TASK REQUIREMENTS →
Every line from the beginning of the records below up to the one holding "SC.view_settings.exposure = .86" should be quoted exactly; leave out the rest.

INFORMATION SUPPLIED →

::::::

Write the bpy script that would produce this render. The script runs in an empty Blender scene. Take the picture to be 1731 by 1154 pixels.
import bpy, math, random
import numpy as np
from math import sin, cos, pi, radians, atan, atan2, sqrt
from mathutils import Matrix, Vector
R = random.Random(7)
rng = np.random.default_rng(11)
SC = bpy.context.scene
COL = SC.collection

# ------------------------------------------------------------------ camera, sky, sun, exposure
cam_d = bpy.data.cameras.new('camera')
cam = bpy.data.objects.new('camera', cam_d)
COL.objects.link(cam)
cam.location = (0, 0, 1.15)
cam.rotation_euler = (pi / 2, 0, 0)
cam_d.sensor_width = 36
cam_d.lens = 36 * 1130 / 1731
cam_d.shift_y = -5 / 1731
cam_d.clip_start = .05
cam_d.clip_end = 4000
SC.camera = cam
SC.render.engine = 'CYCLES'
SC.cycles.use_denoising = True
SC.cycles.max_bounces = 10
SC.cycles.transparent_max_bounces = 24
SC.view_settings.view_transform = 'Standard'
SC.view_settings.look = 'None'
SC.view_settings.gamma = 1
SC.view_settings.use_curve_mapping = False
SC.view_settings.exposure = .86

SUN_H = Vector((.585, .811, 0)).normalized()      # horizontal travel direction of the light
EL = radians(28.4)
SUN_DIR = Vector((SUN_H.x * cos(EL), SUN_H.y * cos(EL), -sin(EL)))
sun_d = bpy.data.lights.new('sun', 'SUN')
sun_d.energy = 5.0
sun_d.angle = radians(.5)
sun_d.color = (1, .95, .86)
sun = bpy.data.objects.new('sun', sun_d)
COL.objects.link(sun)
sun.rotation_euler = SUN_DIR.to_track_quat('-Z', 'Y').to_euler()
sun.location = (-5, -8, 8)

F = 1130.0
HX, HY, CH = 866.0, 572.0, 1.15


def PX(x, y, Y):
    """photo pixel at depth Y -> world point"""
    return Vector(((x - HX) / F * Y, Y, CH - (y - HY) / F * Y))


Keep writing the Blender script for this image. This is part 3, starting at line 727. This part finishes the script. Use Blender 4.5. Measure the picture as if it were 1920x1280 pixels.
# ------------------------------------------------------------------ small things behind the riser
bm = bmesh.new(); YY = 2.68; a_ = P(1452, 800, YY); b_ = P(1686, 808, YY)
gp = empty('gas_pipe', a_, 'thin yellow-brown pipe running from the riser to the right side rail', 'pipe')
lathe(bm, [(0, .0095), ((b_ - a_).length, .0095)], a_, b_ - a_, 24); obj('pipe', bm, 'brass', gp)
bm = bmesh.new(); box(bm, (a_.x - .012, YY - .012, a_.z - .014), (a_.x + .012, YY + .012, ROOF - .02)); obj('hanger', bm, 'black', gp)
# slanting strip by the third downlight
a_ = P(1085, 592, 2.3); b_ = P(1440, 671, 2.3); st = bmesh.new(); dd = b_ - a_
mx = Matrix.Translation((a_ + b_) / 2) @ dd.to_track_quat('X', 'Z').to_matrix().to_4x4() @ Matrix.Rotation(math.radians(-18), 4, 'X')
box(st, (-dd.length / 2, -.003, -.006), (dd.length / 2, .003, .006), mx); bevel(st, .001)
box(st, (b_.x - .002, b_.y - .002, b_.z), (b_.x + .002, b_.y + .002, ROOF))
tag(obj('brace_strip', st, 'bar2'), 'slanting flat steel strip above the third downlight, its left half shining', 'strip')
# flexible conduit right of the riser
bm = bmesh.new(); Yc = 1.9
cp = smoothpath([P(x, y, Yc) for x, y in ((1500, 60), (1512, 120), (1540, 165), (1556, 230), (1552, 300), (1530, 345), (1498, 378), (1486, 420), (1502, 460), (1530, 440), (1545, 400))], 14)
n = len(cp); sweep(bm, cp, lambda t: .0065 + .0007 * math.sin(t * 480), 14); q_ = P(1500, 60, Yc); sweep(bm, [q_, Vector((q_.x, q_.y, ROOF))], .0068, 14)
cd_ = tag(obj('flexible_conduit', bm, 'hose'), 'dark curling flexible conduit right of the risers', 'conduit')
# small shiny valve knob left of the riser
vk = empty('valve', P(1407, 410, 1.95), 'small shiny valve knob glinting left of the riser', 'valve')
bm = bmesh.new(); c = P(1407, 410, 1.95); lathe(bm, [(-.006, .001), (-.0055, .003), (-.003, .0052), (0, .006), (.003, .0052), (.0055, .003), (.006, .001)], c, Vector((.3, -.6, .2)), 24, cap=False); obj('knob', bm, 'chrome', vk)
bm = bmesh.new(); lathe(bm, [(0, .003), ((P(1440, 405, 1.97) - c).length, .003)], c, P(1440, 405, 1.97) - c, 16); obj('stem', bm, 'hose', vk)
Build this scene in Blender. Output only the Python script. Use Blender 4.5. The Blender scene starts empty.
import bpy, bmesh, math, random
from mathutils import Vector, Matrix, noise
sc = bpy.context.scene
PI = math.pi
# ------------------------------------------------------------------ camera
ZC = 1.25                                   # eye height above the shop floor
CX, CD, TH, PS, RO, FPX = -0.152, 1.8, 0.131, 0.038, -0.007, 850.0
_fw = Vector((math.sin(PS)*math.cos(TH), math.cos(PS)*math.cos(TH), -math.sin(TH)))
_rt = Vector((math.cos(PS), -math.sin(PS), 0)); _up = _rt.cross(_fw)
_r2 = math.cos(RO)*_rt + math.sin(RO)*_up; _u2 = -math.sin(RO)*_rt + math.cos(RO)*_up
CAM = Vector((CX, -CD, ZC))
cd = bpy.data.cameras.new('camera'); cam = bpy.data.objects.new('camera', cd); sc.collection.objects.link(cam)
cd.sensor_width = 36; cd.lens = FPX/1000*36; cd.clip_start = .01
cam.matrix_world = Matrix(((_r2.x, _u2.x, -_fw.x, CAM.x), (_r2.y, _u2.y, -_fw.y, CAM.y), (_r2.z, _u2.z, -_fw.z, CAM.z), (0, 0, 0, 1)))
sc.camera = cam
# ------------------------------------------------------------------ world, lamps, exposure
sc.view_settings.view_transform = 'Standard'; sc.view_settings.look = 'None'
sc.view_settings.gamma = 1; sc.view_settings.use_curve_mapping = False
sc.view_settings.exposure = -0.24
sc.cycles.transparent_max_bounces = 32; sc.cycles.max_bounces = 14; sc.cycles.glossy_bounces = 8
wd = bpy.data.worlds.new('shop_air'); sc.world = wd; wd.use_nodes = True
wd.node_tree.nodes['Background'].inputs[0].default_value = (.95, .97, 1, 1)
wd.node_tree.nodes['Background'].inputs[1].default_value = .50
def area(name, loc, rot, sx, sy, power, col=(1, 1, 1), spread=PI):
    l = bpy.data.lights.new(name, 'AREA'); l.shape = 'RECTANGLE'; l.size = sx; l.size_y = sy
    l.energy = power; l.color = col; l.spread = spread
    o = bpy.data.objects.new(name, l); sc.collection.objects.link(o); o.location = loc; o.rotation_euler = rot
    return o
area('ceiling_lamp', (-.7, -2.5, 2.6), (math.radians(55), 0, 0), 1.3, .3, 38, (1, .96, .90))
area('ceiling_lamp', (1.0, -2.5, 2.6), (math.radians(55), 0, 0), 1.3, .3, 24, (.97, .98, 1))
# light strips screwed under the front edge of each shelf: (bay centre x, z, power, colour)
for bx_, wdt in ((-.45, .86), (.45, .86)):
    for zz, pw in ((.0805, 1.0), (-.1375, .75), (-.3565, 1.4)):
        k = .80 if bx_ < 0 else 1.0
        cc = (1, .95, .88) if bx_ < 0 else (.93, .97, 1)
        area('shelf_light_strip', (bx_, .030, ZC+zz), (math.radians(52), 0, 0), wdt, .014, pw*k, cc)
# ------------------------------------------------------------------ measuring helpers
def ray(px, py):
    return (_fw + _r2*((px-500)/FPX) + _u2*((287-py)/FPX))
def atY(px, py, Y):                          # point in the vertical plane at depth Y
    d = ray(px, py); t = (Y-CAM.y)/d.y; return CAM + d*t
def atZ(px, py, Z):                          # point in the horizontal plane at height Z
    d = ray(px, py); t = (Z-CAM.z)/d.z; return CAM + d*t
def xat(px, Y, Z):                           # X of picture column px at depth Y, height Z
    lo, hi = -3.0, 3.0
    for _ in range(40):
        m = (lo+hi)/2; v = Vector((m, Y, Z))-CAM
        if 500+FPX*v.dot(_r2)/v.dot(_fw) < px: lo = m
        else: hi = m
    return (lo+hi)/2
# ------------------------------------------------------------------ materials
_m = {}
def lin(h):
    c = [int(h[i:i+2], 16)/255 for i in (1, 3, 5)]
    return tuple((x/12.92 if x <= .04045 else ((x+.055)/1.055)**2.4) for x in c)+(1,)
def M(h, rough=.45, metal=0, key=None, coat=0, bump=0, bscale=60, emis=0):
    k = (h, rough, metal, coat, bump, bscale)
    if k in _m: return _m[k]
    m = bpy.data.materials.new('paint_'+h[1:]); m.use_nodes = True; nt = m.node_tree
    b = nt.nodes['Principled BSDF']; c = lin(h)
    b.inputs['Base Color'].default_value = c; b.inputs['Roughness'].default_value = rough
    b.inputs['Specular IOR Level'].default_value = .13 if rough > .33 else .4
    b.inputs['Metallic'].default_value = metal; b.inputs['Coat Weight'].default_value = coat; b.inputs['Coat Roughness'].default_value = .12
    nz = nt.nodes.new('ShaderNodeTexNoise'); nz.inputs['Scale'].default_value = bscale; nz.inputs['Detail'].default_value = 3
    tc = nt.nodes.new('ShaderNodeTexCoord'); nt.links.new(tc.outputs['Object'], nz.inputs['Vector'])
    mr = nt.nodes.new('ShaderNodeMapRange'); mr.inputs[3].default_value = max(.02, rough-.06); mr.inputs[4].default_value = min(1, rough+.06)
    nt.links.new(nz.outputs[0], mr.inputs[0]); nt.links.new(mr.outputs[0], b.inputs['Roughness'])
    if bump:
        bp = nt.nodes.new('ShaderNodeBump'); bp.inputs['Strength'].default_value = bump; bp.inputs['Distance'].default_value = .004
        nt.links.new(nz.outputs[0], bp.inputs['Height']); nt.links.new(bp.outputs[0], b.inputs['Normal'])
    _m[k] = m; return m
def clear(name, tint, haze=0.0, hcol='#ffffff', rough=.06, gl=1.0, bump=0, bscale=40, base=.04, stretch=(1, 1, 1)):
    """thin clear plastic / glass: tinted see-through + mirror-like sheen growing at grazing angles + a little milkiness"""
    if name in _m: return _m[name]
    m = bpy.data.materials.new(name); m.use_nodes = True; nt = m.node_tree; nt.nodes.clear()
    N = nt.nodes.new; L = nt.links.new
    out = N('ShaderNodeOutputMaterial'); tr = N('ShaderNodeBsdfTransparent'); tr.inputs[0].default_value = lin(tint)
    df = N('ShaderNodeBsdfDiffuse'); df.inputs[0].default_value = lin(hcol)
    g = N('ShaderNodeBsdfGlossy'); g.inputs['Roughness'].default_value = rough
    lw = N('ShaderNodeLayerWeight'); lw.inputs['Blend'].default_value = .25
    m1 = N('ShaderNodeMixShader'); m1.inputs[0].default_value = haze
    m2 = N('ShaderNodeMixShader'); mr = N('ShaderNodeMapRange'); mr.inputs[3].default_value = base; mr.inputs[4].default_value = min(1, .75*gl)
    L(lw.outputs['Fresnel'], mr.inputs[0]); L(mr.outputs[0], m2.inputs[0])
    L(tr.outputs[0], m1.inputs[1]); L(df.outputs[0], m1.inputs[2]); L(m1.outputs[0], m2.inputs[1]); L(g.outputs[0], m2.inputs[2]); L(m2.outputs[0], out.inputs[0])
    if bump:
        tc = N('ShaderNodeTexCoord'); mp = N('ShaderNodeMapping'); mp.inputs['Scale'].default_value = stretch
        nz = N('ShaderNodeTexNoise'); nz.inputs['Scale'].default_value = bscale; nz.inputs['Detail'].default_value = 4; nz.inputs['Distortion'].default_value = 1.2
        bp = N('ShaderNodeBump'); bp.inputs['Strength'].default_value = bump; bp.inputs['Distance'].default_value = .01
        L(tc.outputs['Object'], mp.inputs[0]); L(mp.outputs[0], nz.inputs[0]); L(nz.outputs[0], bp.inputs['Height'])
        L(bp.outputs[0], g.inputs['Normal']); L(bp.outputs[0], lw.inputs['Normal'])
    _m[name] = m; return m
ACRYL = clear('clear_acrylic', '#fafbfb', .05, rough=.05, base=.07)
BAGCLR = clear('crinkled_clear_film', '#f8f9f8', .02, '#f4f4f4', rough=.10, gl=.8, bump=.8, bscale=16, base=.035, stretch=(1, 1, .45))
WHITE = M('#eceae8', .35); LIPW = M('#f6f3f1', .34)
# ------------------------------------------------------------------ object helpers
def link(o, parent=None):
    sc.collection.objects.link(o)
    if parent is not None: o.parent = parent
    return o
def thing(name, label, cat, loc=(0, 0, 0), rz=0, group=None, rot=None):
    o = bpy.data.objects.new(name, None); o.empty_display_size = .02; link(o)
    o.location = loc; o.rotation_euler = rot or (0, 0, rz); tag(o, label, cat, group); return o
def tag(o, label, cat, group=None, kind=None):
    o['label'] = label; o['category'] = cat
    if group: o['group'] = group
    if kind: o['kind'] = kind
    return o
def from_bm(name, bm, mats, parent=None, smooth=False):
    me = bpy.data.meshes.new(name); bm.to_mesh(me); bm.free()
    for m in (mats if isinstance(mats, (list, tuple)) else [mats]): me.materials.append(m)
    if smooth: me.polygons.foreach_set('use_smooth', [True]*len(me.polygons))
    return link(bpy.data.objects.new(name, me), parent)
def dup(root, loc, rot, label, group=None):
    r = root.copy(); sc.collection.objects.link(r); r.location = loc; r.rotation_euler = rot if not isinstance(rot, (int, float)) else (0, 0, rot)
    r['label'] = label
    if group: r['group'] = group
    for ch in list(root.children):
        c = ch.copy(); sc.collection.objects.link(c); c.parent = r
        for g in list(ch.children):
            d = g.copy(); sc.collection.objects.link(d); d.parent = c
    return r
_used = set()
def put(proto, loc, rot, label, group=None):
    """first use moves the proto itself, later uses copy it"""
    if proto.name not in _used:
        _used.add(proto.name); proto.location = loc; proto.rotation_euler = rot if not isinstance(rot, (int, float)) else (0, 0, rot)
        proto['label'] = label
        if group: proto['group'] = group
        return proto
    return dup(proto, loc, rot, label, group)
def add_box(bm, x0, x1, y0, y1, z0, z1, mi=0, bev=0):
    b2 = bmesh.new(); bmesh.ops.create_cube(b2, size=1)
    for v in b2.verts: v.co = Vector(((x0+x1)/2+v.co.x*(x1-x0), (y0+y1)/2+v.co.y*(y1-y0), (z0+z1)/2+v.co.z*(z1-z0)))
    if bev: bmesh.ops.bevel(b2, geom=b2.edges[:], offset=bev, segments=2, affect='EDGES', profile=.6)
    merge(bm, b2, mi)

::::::

THE SOLUTION →
Write the bpy script that would produce this render. The script runs in an empty Blender scene. Take the picture to be 1731 by 1154 pixels.
import bpy, math, random
import numpy as np
from math import sin, cos, pi, radians, atan, atan2, sqrt
from mathutils import Matrix, Vector
R = random.Random(7)
rng = np.random.default_rng(11)
SC = bpy.context.scene
COL = SC.collection

# ------------------------------------------------------------------ camera, sky, sun, exposure
cam_d = bpy.data.cameras.new('camera')
cam = bpy.data.objects.new('camera', cam_d)
COL.objects.link(cam)
cam.location = (0, 0, 1.15)
cam.rotation_euler = (pi / 2, 0, 0)
cam_d.sensor_width = 36
cam_d.lens = 36 * 1130 / 1731
cam_d.shift_y = -5 / 1731
cam_d.clip_start = .05
cam_d.clip_end = 4000
SC.camera = cam
SC.render.engine = 'CYCLES'
SC.cycles.use_denoising = True
SC.cycles.max_bounces = 10
SC.cycles.transparent_max_bounces = 24
SC.view_settings.view_transform = 'Standard'
SC.view_settings.look = 'None'
SC.view_settings.gamma = 1
SC.view_settings.use_curve_mapping = False
SC.view_settings.exposure = .86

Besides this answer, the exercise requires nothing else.